Here the corpus of the trust is within the statutory exception. Elkins is, by the terms of the Deed of Trust, the trustee for charities. All income for the life of the trust is to be distributed to the charities and tlierefore “no part of the net earnings of [the trust] inures to the benefit of any individual.”
*125Any personal property taxes owing would be paid from the income of the trust. Fleck Estate, 406 Pa. 363, 178 A. 2d 574 (1962) ; Stern’s Estate, 31 Pa. D. & C. 565 (1937). If the four-mill personal property tax were imposed on the corpus of this trust, the income paid to the charities would be reduced by exactly the amount that would be paid by the trustee for such personal property taxes. This is precisely the result which the legislature sought to avoid when it enacted the exception under consideration here.
The taxing authority contends that Elkins has removed the corpus of the trust from the exception provision by retaining the right to stock dividends and any accumulation of corpus. Also, since Elkins, as trustee, has the right to invest and manage the corpus, he may benefit personally since the cost of acquiring new or replacement assets would be an administrative cost deductible from current income and new assets might remain a part of the trust corpus at the time the trust terminates and returns to Elkins.

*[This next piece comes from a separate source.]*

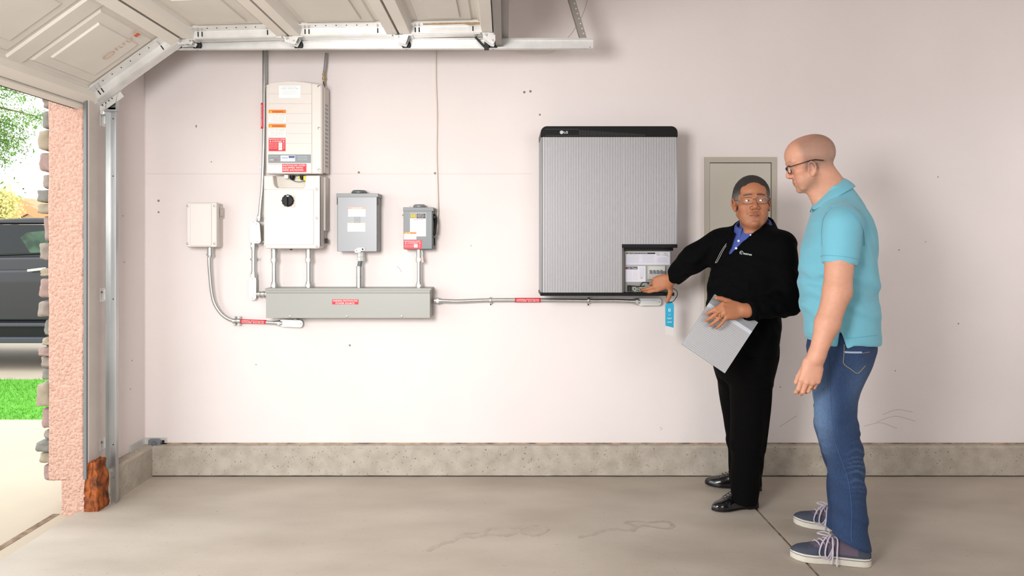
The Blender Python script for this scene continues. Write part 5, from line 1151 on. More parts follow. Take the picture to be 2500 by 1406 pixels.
def shoe(heel, toe, kind, parent):
    """one shoe on the floor from the heel point to the toe point"""
    heel, toe = Vector(heel), Vector(toe); A = toe-heel; A.z = 0; L = A.length; A.normalize(); S = Vector((A.y, -A.x, 0)); U = Vector((0, 0, 1))
    def wd(t): return float(np.interp(t, [0, .03, .1, .25, .45, .6, .72, .84, .93, .98, 1], [.010, .024, .032, .034, .033, .040, .046, .043, .030, .015, .004]))*(L/.30)
    if kind == 'sneaker': hs = ([0, .02, .08, .22, .32, .42, .52, .65, .78, .90, .97, 1], [.070, .088, .096, .098, .100, .105, .092, .074, .062, .054, .044, .034]); sole_h = .034; base = .028
    else: hs = ([0, .02, .08, .22, .32, .42, .52, .65, .78, .90, .97, 1], [.065, .080, .088, .088, .090, .094, .080, .064, .052, .043, .034, .022]); sole_h = .013; base = .010
    N = 44; K = 18; vs = []; fs = []
    for i in range(N+1):
        t = (1-math.cos(math.pi*i/N))/2; w = wd(t)*(.97 if kind == 'sneaker' else .98); h = float(np.interp(t, *hs)); c = heel+A*(L*t)
        for k in range(K+1):
            a = math.pi*k/K; cx, sz = math.cos(a), math.sin(a); e = .75 if t > .55 else .62
            vs.append(c+S*(w*math.copysign(abs(cx)**e, cx))*(1-.22*(sz**2)*(t < .5))+U*(base+(h-base)*sz**.85))
    for i in range(N):
        for k in range(K): fs.append((i*(K+1)+k, i*(K+1)+k+1, (i+1)*(K+1)+k+1, (i+1)*(K+1)+k))
    fs += [tuple(range(K+1)), tuple(N*(K+1)+k for k in range(K+1))[::-1]]
    mb = MB(); mb.add(vs, fs); ms = [mat('canvas_plum', '#5d5160', .85, bump=.3, bscale=300), mat('canvas_navy', '#3b4150', .8, bump=.3, bscale=300)] if kind == 'sneaker' else [mat('polished_leather', '#0b0b0c', .16, coat=.6)]*2
    up = None
    for j, f in enumerate(mb.f):
        c = sum((Vector(mb.v[q]) for q in f), Vector())/len(f)-heel; t = c.dot(A)/L; z = c.z
        mb.m[j] = 1 if (t > .80 or t < .16 or z < .046+.02*(t > .55)) else 0
    up = mb.build('upper', ms if kind == 'sneaker' else ms[0], parent, angle=60)
    out = [(-wd(t)*1.06-.001, L*t) for t in np.linspace(0, 1, 30)]+[(wd(t)*1.06+.001, L*t) for t in np.linspace(1, 0, 30)]
    mb = MB(); hh = heel.copy(); hh.z = 0.0005
    if kind == 'sneaker':
        mb.prism(out, hh, S, A, U, 0, sole_h); mb.build('sole', mat('rubber_sole', '#cfcabd', .6, var=.08, vscale=20), parent, 'off-white rubber sole', bevel=.003)
        pts = [hh+S*(x*1.012)+A*y+U*.027 for x, y in out]; MB().tube(pts, .0011, 5, closed=True).build('foxing_stripe', mat('stripe', '#3b4150', .6), parent)
    else:
        mb.prism([p for p in out if p[1] > L*.27], hh, S, A, U, .004, .012); mb.prism([p for p in out if p[1] < L*.28], hh, S, A, U, 0, .024); mb.build('sole', m_black, parent, bevel=.002)
        t = .74; pts = [heel+A*L*t+S*wd(t)*1.0*math.copysign(abs(math.cos(a))**.75, math.cos(a))+U*(base+(float(np.interp(t, *hs))-base)*math.sin(a)**.85+.0008) for a in [math.pi*(.08+.84*k/16) for k in range(17)]]; MB().tube(pts, .0013, 5).build('toe_seam', ms[0], up)
    lm = mat('shoe_lace', '#b9b0bd' if kind == 'sneaker' else '#0f0f10', .8) if kind == 'sneaker' else mat('black_lace', '#101011', .6); mb = MB(); r = .0030 if kind == 'sneaker' else .0020
    for q in range(4):
        t = .46+.058*q; h = float(np.interp(t, *hs)); c = heel+A*(L*t)+U*(h+.001); mb.tube([c-S*.024-U*.010, c-S*.012+A*.004, c+A*.010+U*.001, c+S*.012+A*.016, c+S*.024-U*.010+A*.02], r, 6)
    c = heel+A*(L*.455)+U*(float(np.interp(.455, *hs))+.004)
    near = -S if (-S).y < 0 else S
    if kind == 'sneaker':
        for g, l in ((.75, .085), (1.15, .095)): mb.tube(bez([c, c+near*.02+U*.010+A*(.02*g), c+near*.045+A*(.045*g)-U*.015, c+near*.055+A*(.055*g)-U*.060, c+near*.050+A*(.030*g)-U*.075, c+near*.030+A*.006-U*.03, c+near*.01], 8), r, 6)
        mb.tube(bez([c, c+near*.035+A*.01, c+near*.056+A*.012-U*.05, c+near*.058+A*.018-U*.094], 8), r, 6); mb.tube(bez([c, c+near*.03-A*.01, c+near*.055-A*.004-U*.05, c+near*.066-A*.002-U*.098], 8), r, 6); mb.tube(bez([c, c-near*.03+A*.03+U*.004, c-near*.02+A*.06-U*.0, c-near*.005+A*.03, c], 8), r, 6)
    else:
        mb.tube(bez([c, c+near*.02+U*.004+A*.01, c+near*.035-U*.012+A*.02, c+near*.03-U*.018, c], 8), r, 6)
    mb.build('laces', lm, parent)
def ring_on(Mp, a, d, r, parent, t=.0016):
    MB().tube([Vector(a)+(Vector(d).orthogonal().normalized()*math.cos(q)+Vector(d).cross(Vector(d).orthogonal()).normalized()*math.sin(q))*r for q in [2*math.pi*k/24 for k in range(24)]], t, 8, closed=True).build('finger_ring', mat('gold', '#d9b45a', .25, metal=1), parent, 'gold ring')
CL = .012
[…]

These possibilities would be nothing more or less than necessary consequences of proper fulfillment of the trustee’s duties relative to the corpus. The proper administration of the trust requires the trustee to exercise such care and skill as a man of ordinary prudence would exercise in dealing with his own property, including the making of reasonable investments and re-investments to preserve or enhance the corpus. Restatement (Second) of Trusts, §§169, 170, 174, 175, 176 and 379 (1957). Further, none of these possibilities would be in the words of the statute, “net earnings . . . which [inure] to the benefit of any . . . individual.” Whatever their proper classification, they would not be “net earnings.” Here, the stipulation of facts determines that all income is distributable to the charities.
We join with the lower court in its apropos expression of the instant situation so frustrating to the tax*126ing authorities: “Even if petitioner is using this Trust as a convenient tax shelter, this is no reason to deprive petitioner from taking advantage of what some people would call a ‘loophole.’ The role of the Court is to interpret the law, not to make it; it is the legislature who must create the law. It is conceded by this Court that petitioner and others like him may use the law but, until the legislature deems it necessary to change the Personal Property Tax Act, this is the Act upon which this Court must rely, and this is the law this Court must interpret.” (Emphasis in original.)
For the reasons above stated, we hold that William L. Elkins is exempt from paying personal property taxes on the corpus of the trust created by Deed of Trust on August 10, 1966. This corpus qualified under the exemption clause of the Act of 1913 as personal property held by a “trustee for a charitable organization.”
Order affirmed.
See Restatement (Second) of Trusts §348 (1957).